• _Given task_
Give the number of lines in this listing that contain "Blender", with no other words.

####################

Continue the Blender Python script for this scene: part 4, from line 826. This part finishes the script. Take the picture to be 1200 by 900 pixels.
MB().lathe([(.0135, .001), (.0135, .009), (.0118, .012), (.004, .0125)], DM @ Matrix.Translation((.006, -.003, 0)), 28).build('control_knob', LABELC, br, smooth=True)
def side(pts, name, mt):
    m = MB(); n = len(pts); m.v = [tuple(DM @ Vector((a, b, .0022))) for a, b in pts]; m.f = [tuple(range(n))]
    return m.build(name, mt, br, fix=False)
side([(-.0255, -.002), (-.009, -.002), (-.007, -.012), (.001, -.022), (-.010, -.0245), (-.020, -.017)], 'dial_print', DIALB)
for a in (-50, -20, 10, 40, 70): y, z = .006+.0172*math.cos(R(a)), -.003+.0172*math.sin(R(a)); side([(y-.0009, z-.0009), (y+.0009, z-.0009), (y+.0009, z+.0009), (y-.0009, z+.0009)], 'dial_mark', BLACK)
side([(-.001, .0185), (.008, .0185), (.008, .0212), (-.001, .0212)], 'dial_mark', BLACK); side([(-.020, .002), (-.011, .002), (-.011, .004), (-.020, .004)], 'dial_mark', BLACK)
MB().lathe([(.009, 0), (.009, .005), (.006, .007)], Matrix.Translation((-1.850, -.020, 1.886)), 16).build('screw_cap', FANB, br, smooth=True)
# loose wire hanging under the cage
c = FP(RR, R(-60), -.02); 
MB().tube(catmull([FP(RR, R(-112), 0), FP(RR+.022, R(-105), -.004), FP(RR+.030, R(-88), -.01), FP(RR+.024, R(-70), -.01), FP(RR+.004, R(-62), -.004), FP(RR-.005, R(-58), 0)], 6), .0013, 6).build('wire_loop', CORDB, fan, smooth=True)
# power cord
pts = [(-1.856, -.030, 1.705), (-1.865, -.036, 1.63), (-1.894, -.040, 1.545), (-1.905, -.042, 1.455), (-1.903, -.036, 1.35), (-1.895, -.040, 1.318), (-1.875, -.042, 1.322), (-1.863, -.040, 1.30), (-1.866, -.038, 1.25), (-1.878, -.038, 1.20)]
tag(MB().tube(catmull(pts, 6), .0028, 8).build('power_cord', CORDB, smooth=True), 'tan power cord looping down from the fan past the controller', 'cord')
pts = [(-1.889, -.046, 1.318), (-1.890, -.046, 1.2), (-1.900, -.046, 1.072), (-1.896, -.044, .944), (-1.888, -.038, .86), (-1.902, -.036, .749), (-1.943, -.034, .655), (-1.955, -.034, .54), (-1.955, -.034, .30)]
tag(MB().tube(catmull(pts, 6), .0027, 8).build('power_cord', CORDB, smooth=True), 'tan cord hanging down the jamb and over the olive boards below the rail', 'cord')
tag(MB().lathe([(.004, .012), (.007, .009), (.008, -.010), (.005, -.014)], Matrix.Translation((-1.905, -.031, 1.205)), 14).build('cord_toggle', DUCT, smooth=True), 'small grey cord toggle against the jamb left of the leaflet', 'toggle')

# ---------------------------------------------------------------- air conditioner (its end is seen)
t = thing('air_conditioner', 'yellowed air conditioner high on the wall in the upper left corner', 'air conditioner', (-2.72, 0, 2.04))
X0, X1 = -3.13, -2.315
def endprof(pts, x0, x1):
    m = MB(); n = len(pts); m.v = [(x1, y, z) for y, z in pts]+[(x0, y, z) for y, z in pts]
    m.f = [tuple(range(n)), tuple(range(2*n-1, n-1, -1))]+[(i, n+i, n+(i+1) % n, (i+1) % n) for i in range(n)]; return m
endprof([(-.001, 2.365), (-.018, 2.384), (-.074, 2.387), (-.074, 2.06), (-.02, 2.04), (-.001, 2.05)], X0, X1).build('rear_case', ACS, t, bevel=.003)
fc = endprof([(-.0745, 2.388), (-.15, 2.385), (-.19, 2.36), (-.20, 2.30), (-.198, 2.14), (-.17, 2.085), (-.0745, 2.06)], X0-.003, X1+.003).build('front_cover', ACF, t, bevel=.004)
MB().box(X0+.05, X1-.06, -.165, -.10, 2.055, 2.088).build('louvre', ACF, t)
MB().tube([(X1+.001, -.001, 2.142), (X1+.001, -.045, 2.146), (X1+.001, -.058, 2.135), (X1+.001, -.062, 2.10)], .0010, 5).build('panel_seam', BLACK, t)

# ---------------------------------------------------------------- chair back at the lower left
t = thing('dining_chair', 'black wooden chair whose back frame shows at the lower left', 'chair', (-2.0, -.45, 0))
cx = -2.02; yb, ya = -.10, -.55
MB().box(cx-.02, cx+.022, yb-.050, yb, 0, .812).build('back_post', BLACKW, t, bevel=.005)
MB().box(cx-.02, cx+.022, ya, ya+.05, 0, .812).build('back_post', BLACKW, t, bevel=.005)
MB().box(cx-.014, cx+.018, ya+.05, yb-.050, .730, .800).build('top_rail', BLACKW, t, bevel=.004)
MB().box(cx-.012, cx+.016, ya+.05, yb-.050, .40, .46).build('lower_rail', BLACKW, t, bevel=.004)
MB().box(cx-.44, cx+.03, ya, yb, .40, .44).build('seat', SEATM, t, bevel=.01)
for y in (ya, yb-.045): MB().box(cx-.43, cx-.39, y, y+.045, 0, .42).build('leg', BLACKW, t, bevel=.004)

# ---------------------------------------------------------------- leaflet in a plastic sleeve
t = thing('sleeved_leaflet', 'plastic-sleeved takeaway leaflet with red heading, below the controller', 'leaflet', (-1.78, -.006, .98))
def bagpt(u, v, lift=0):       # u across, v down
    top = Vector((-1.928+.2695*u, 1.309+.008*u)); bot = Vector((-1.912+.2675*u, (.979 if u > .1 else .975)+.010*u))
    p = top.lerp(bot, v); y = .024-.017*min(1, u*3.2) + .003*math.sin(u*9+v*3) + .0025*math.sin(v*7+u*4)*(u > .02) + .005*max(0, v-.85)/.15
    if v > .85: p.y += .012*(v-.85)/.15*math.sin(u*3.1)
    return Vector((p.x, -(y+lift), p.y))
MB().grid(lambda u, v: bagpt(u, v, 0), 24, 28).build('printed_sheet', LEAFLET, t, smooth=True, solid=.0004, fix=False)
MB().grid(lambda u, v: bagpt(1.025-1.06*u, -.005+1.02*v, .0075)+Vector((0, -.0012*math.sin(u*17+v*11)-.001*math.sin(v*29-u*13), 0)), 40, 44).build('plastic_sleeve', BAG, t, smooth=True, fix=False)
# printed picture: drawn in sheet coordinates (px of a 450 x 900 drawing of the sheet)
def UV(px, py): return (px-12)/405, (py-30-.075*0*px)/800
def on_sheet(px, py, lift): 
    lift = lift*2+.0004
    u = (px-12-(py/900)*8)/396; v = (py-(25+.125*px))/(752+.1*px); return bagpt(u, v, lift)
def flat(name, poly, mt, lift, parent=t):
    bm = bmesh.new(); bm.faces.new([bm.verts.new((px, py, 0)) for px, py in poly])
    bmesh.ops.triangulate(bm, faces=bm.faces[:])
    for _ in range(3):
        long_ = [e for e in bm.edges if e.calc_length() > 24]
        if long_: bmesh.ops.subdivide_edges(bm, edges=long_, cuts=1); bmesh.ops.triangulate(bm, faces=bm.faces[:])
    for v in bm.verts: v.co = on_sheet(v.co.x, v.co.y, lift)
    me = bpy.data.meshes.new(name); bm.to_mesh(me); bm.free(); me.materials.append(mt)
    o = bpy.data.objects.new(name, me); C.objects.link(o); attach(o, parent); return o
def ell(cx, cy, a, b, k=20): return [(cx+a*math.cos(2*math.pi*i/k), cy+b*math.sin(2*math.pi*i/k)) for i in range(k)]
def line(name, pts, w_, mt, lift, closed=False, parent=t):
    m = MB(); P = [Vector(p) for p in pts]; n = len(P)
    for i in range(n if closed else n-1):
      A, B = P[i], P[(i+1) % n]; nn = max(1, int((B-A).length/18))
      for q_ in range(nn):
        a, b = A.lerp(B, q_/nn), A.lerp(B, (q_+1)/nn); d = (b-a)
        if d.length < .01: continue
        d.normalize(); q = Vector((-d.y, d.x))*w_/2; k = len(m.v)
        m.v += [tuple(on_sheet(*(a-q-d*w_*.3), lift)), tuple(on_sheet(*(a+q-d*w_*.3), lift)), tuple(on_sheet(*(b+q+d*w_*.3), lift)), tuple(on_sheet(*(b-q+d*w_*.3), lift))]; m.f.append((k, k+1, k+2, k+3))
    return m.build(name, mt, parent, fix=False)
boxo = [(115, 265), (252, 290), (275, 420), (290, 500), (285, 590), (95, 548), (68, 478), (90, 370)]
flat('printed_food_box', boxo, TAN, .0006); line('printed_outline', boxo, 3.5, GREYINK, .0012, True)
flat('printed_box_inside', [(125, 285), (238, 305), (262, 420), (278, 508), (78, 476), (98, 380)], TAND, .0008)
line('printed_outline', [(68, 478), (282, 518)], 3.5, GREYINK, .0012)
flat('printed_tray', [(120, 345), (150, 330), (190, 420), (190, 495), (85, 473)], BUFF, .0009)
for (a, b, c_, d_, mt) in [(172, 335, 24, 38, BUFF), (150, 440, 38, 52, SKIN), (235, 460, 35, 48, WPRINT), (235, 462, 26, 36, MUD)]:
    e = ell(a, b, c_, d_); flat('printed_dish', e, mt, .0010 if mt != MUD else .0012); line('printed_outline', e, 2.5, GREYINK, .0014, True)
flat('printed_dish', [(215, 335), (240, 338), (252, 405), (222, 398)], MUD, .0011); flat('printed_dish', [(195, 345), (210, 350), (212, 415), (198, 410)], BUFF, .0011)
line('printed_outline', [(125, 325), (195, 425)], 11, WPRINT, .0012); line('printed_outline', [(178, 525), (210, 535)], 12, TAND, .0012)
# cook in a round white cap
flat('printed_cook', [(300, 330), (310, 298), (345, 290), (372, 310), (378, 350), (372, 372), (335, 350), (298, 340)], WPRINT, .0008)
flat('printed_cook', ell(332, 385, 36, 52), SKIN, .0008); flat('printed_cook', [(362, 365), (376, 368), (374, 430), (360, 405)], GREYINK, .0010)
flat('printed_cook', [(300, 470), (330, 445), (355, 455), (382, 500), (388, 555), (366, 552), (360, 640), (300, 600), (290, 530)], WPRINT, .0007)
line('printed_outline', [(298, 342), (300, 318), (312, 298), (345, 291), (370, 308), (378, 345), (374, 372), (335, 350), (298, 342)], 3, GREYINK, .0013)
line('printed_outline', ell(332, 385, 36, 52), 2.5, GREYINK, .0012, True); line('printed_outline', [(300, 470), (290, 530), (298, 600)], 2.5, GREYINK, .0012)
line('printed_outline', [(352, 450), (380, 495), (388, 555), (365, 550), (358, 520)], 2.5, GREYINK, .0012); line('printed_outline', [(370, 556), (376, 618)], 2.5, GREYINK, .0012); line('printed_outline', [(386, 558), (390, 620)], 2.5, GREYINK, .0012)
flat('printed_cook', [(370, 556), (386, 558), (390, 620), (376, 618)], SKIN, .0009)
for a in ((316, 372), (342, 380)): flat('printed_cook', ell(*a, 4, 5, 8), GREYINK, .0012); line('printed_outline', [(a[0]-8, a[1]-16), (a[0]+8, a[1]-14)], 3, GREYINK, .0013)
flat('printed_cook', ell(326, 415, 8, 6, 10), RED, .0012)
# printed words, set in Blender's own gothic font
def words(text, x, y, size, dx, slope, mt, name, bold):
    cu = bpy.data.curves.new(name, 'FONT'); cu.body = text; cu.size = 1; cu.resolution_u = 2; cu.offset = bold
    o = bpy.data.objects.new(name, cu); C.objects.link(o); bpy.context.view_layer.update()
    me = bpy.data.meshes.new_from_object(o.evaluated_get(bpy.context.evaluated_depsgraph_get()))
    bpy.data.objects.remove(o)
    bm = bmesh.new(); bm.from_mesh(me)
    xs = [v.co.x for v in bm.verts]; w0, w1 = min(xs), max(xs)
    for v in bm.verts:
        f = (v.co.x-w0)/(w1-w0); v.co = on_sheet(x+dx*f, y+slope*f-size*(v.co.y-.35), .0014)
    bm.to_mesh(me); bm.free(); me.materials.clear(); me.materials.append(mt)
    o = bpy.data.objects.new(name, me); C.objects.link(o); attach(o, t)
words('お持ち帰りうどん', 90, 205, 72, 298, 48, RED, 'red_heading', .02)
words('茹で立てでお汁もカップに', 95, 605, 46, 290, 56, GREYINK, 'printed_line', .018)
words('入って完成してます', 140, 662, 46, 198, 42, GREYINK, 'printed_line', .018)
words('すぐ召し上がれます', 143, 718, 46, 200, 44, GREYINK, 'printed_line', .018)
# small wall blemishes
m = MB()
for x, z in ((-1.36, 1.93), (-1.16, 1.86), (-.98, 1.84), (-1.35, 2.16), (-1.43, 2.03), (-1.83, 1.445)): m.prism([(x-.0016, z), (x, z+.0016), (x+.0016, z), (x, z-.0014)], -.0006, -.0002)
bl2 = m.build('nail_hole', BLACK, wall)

####################

• _Reply_
2